In fig. 3 is shown a valve actuator 30 according to present invention, which is installed in connection with a blowout preventer.

In fig. 4 is shown an example of how the metal bellows can be arranged for achieving a hermetically closed actuator, simultaneously as a movement of the valve stem back and forth do not imply "breathing" against the environment. The upper part of the stem 6 is, as in the embodiment shown in fig. 1, surrounded by a metal bellows 11 having an inner sectional area similar to the lower sectional area of the stem. This implies that the volum between the metal bellows 11 and the stem 6 is constant when the stem is moved up and down. An upper elastomeric seal 36 ensures that the bellows 11 is not exposed unnecessarily to valve fluid and similar which could leak through a lower elastomeric seal 37. A check valve 45 prevents pressure build-up, and prevents external pollution from going into the sealing surfaces.

Claims (10)

We claim:

1. An electrohydraulic valve actuator for a valve, comprising a stem which presses the valve to closed valve position by at least one spring means, wherein the upper part of the stem forms a piston in a chamber which is activated by pressurized hydraulic fluid from pressure control means, wherein: the valve actuator is pressure compensated and hermetically closed from the environment, wherein at least two bellows is used, where a first bellows is situated around the upper part of the stem, to provide a hermetic seal against the valve medium, and a second bellows is arranged to compensate the pressure in the low pressure part of the actuator against the environment, so that the actuator force stays substantially constant and independent from the pressure of the environment.

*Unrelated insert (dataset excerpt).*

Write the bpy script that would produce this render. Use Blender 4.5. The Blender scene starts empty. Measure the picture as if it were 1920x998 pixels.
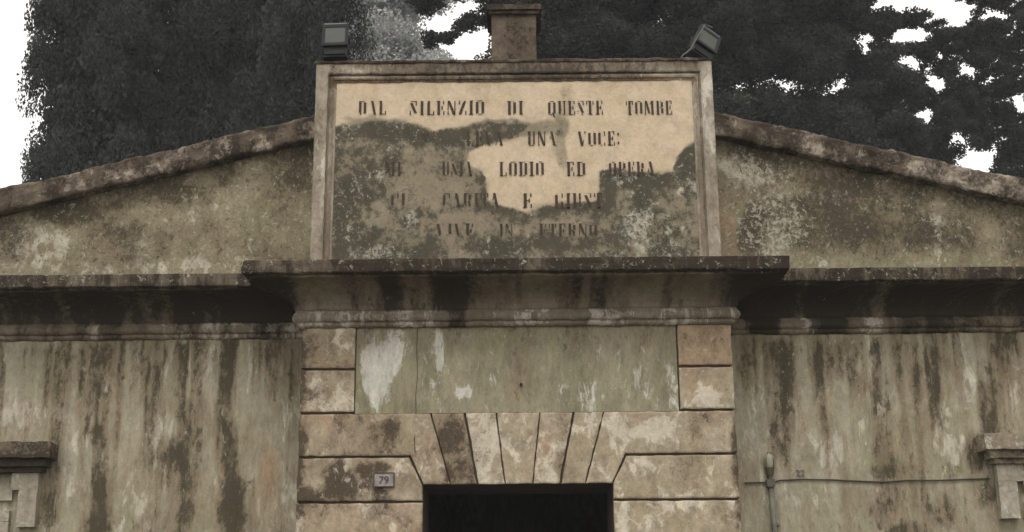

2. Valve actuator according to claim 1, wherein the first bellows (11) further is arranged to form a piston to generate an axial force.

3. Valve actuator according to claim 1, wherein the pressure controll means (16, 27, 12, 15) are situated in an axially movable housing (20) which by a ball connection (23) is connected to a threaded override axel, which is situated for at rotation in one direction to open the valve by pressing the housing (20) and thereby the stem (6) downwards.

4. Valve actuator according to claim 1, wherein the pressure controll means (16, 27, 12, 15) is situated in a movable housing (20) which by an externally controlled hydraulic unit facilitates opening of the valve by pressing the housing (20) and thereby the stem (6) downwards.

5. Valve actuator according to any one of claims 1 - 4, wherein a remotly controllable magnetic valve (15) drains hydraulic fluid from the cylinder chamber when the electric effect ceases.

6. Valve actuator according to any of claims 1 - 5, wherein: the first bellows has an effective area similar to the area of the lower part of the valve stem, so that the volume between the bellows and the valve stem is constant when the valve stem is moved up and down.

7. Valve actuator according to any one of claims 1 - 6, including a position indicator which automatically disconnects the pump assembly when the gate valve is entirely open.

8. Valve actuator according to any one of claims 1 - 7, wherein: the pump assembly is arranged to stop automatically after a certain time.

9. A valve actuator according to claim 1, wherein the pressure control means comprises a pump assembly, a pressure limiter and a remotely controllable magnetic valve.

10. A valve actuator substantially as any one embodiment herein described with reference to the accompany drawings.